The criteria I use for grading reviews are along the lines of
- Does the review correctly identify strengths and weakness of the submitted material?
- Does it communicate problems clearly and helpfully to the author?
- Are the criticisms couched in constructive language? (I know, this is not actually necessary or honored in the real world, but I want my classroom to be a comfortable learning environment so I insist.)
- Does the review identify what parts of the paper are the source of particular complaints. ("Section 3.2 is unclear because..." as opposed to "Some parts of the paper are unclear").
Note that this means I have to read and review the paper myself and then read and grade the reviews. It's painfully time-consuming.
The positive aspects of this kind of assignment is that it engages the students at the "evaluation" tier of Bloom's taxonomy, and exposes them to a range of different quality of work so they get a chance to understand for themselves that some writing is just plain better than other samples.
The negative aspects include the amount of time used, the somewhat subjective nature of the grading criteria, and a tendency for students to tell each other how very well they are all doing (it requires a certain expertise to do a good—and especially a critical—job of evaluating the work of others; if your students aren't at that level yet they won't set high standards for their peers).
Addendum
Over the weekend I saw a talk on a system called calibrated peer review, which provides a framework for using peer review as part of the grading scheme for student essays. I have no personal experience with the system.
The whole system is mediated over the internet. Assignments proceed in several phases.
Student receive the prompt, do any necessary research, then write and submit their response.
Students then receive a rubric for assessing responses to the same assignment and apply it to three sample responses provided by the instructor (designed to mimic poor, adequate and good student responses).
Success in this stage is defined by having a rating close to that assigned by the instructor. They are allowed a second chance on any where they deviate excessively.
The weight of a students review in the third stage is determined by their performance in this stage (students whose use of the rubric does not match the instructor's will have less impact then student whose application of the rubric matches the instructor's).
Students then read and rate three anonymous responses from their peers (and possibly from the instructor who can provide a 'student' response as well as the three used for calibration). These responses are factored into the author's grade on the assignment using the weights established in stage 2.

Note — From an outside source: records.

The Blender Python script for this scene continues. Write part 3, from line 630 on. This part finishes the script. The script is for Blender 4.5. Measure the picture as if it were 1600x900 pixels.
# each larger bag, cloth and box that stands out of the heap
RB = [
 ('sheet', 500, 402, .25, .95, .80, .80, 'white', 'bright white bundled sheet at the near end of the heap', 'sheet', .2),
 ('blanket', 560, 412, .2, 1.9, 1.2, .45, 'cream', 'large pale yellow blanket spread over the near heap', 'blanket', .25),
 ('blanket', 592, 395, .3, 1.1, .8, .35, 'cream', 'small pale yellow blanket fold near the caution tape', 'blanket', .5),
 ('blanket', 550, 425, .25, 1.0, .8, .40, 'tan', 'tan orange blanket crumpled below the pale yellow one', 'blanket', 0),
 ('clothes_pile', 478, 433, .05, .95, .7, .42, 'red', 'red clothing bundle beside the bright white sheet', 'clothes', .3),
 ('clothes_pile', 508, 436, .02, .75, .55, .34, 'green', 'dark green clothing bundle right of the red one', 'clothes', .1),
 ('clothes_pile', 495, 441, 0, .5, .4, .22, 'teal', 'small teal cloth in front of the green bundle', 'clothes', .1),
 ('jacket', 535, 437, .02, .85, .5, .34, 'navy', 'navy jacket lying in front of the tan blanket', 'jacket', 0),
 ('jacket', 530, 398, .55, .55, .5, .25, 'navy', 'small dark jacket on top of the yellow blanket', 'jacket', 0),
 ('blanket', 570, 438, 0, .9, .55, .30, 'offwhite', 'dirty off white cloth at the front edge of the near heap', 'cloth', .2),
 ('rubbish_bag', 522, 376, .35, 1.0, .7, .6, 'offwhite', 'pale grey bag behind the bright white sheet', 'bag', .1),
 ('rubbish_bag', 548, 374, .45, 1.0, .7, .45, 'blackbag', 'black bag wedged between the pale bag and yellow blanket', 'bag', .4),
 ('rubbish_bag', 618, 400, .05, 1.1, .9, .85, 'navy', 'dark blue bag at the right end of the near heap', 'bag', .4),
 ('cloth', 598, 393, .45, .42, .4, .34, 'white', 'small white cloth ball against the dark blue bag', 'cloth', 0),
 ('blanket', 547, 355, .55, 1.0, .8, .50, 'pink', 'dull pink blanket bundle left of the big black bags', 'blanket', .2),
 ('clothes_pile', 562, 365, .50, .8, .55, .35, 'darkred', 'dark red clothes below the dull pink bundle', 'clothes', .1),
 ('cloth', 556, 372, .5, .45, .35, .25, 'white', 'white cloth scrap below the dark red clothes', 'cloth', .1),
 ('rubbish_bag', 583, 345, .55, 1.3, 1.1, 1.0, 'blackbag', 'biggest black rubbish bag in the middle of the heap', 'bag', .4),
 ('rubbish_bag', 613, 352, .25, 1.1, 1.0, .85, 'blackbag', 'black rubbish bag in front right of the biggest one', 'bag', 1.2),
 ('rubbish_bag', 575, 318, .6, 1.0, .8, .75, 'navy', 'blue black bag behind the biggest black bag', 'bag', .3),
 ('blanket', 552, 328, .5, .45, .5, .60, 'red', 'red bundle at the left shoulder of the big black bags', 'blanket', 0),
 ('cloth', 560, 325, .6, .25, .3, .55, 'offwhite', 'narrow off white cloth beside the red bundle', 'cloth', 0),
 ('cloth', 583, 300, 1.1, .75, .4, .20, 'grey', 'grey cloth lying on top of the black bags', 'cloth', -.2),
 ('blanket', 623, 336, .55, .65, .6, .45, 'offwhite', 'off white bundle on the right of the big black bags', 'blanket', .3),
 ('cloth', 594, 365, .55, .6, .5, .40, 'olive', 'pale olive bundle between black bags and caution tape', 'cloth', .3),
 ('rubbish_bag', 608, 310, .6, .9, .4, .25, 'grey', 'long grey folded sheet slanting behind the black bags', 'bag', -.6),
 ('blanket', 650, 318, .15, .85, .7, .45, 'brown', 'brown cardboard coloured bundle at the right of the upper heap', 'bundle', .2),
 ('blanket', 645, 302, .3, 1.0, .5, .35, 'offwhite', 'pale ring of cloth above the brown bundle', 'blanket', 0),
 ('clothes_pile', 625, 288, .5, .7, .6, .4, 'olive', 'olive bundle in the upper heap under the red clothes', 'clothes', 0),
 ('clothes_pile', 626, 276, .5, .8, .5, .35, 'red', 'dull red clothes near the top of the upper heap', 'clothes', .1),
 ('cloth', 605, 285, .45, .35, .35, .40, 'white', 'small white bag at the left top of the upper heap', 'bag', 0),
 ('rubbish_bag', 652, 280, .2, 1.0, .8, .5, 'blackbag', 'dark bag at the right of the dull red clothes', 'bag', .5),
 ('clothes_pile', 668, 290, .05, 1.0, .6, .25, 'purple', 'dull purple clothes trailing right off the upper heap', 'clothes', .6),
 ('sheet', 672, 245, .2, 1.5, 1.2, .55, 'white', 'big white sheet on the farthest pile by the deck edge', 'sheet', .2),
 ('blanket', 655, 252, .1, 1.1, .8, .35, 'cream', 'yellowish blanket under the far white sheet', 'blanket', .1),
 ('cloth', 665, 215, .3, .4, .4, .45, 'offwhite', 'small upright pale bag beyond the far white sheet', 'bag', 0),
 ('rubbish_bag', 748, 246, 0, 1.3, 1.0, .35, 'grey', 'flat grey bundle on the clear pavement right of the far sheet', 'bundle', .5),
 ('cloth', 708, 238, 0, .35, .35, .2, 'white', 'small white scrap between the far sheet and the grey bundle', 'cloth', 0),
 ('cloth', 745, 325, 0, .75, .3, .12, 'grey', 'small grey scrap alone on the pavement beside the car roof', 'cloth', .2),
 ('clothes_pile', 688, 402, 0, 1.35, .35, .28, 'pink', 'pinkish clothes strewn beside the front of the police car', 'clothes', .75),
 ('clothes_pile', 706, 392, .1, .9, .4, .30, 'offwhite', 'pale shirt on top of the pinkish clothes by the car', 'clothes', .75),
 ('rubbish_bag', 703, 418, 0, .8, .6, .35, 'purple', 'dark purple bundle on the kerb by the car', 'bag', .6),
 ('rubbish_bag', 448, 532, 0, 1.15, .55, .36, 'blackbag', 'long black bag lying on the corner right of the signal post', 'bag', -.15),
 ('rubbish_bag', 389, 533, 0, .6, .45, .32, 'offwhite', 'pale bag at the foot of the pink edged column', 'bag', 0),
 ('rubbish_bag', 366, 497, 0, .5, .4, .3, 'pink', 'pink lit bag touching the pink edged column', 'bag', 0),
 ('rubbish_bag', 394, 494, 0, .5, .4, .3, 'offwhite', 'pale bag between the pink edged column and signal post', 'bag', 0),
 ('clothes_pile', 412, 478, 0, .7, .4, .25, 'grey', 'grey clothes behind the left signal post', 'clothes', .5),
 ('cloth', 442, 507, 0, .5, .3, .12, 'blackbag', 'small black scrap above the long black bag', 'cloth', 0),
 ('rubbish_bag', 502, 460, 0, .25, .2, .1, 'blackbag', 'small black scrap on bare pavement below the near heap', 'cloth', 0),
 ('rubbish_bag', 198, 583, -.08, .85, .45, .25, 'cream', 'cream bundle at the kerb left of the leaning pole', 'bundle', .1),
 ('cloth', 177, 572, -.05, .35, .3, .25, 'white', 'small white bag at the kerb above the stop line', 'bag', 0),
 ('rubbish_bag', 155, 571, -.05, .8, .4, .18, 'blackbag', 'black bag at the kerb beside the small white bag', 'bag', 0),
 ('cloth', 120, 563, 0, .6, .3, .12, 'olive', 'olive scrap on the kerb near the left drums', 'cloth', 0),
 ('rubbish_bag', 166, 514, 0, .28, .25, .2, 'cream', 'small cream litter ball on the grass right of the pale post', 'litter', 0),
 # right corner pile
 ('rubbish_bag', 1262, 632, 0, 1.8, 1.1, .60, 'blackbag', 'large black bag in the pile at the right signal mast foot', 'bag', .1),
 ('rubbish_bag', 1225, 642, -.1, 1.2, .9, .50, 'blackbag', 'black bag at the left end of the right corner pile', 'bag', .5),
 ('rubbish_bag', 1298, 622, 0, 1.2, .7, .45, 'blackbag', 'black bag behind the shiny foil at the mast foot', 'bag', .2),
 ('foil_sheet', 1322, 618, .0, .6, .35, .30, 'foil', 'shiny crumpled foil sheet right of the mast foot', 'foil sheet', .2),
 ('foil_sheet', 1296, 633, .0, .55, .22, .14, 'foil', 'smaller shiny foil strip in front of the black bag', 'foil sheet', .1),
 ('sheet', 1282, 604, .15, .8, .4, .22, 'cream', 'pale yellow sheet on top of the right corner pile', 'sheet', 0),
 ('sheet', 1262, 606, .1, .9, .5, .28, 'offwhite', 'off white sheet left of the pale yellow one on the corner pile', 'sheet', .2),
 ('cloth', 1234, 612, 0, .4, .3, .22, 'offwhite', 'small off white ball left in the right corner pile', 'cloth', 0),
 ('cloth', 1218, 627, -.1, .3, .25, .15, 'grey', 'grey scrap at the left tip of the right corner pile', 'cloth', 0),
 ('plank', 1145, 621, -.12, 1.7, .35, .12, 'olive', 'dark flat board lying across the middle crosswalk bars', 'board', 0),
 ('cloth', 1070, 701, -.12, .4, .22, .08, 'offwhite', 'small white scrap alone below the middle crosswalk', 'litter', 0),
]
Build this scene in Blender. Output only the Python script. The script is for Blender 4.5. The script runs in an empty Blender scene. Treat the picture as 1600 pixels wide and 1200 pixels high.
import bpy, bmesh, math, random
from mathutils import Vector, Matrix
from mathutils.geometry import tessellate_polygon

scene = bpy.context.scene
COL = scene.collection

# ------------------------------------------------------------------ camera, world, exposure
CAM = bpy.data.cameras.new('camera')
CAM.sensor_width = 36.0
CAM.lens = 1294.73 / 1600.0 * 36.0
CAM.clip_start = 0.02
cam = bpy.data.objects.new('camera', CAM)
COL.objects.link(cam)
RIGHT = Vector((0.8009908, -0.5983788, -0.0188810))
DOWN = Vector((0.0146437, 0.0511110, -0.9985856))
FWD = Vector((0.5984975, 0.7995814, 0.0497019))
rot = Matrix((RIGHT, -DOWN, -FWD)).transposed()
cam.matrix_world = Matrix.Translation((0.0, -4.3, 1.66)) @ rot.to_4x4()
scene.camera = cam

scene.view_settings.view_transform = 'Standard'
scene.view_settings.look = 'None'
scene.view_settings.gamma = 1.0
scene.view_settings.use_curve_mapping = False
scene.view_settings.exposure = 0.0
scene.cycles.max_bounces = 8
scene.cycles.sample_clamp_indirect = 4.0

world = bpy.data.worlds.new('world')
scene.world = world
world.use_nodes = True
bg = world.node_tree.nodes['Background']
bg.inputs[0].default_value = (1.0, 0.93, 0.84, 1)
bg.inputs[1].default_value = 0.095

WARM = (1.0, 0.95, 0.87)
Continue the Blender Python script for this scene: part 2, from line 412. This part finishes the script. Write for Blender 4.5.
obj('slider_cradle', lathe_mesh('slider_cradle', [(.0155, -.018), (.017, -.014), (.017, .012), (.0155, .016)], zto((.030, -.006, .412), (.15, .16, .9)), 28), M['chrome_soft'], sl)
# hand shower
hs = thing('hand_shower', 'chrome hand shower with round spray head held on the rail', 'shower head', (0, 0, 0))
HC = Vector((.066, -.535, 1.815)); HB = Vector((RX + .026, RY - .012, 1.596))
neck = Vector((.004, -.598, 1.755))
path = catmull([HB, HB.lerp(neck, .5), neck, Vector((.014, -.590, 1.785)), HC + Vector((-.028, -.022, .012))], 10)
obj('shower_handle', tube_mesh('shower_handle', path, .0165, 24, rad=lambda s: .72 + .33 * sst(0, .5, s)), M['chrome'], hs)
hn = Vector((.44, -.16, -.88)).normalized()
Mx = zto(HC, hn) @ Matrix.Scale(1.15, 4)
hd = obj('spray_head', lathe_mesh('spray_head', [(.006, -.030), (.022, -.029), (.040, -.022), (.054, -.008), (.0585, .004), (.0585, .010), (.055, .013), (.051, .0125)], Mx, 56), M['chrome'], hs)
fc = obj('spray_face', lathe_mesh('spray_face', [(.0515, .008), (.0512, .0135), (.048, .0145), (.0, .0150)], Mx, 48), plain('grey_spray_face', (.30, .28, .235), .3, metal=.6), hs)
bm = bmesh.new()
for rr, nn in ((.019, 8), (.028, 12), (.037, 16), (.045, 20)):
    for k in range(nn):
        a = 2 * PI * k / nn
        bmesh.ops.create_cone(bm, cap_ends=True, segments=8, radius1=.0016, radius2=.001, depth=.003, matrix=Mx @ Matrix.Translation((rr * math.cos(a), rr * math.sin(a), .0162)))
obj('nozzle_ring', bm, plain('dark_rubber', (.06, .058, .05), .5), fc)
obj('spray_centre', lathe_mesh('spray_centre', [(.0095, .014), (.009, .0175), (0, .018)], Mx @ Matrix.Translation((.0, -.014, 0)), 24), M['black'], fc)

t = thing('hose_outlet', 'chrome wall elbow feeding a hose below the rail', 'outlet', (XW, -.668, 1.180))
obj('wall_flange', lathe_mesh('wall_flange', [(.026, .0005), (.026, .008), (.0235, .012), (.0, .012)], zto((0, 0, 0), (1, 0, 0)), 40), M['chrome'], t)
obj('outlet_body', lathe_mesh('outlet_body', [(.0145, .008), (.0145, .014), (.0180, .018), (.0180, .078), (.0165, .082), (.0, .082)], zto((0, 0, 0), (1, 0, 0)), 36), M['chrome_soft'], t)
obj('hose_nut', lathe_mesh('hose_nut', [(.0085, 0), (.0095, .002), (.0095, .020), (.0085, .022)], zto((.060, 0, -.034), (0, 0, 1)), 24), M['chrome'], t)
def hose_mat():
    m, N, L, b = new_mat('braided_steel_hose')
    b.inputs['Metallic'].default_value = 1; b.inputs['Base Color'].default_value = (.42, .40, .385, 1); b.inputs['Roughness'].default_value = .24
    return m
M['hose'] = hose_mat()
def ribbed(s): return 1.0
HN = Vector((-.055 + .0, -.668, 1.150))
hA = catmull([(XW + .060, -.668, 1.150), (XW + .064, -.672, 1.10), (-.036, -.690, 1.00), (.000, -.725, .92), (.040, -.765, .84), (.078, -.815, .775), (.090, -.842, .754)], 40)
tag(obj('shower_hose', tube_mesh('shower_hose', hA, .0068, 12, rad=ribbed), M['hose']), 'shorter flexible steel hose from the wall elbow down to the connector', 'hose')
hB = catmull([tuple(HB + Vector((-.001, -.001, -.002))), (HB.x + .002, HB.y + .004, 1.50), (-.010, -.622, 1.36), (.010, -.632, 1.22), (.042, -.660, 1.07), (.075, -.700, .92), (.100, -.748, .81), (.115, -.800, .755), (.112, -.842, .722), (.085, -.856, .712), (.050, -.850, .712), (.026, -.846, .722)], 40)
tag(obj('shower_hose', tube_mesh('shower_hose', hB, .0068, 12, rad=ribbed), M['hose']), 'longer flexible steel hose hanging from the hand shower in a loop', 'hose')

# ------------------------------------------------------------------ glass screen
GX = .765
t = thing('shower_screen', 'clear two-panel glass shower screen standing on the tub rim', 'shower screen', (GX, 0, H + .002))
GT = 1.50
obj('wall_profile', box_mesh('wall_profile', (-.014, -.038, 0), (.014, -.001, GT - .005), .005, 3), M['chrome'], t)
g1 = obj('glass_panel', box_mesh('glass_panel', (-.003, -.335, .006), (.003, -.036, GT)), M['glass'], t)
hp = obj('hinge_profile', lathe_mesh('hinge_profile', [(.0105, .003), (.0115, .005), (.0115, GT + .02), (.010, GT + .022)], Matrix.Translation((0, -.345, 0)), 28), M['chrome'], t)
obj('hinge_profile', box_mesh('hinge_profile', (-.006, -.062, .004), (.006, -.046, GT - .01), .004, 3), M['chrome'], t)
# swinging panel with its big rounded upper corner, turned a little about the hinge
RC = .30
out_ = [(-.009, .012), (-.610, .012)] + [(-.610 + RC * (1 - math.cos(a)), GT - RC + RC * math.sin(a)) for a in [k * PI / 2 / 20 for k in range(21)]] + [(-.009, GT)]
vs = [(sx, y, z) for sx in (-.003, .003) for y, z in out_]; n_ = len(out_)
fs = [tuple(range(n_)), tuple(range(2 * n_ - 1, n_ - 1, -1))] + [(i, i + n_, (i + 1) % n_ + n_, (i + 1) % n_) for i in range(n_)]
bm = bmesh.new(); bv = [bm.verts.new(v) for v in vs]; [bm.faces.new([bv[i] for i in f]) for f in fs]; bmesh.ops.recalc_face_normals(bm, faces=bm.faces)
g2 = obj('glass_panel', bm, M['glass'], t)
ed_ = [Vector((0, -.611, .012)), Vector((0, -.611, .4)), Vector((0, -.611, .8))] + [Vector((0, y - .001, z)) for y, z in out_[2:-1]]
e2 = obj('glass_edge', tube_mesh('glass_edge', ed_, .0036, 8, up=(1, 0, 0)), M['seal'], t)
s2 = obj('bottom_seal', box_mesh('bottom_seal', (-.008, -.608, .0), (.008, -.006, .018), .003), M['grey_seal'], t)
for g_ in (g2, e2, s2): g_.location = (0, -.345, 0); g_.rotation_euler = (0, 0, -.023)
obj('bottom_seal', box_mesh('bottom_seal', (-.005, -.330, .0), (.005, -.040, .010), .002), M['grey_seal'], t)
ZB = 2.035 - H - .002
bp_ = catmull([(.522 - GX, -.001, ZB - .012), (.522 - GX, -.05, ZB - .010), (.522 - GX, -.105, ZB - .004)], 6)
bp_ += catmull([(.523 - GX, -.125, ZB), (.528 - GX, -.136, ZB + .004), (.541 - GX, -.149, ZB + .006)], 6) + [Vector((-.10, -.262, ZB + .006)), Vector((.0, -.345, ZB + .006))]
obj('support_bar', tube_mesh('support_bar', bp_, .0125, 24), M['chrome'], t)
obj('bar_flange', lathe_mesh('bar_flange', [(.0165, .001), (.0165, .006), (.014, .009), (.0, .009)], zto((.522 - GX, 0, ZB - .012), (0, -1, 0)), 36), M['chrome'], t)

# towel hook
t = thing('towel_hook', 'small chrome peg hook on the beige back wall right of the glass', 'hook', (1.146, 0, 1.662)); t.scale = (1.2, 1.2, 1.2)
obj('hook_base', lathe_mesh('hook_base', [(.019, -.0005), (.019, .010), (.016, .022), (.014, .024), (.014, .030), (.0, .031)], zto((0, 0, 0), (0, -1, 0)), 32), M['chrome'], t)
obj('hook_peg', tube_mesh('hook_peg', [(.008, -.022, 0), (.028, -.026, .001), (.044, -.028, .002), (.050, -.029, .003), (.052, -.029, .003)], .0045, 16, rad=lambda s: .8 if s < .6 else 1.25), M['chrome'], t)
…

Finally, students read and rate their own response. Success here defined by matching the consensus.
Disputes and special cases are resolved by the instructor.
Clearly there is a lot going on there. The anonymity, the use of the calibration stage, and the weighting of student evaluations by their success in rating the calibration responses all work to prevent the worst failure modes of just asking students to grade each other's work directly. Even so, you need that rule that the instructor can overrule the system in exceptional case.
When all is said and done a student's grade on the assignment can be based more on their rating (of samples, of their peers's responses, and of their own submission) than on their own writing. The speaker showed a grading scheme he used in which the essay itself was only worth 20% of the assignment grade with the rest coming from various parts of the review sequence.
This is a lengthy process and is used more on short writing assignment than on substantial papers. It also requires considerable prep, as the instructor must provide the prompt, the rubric, three calibration responses and possibly a fake 'student' response.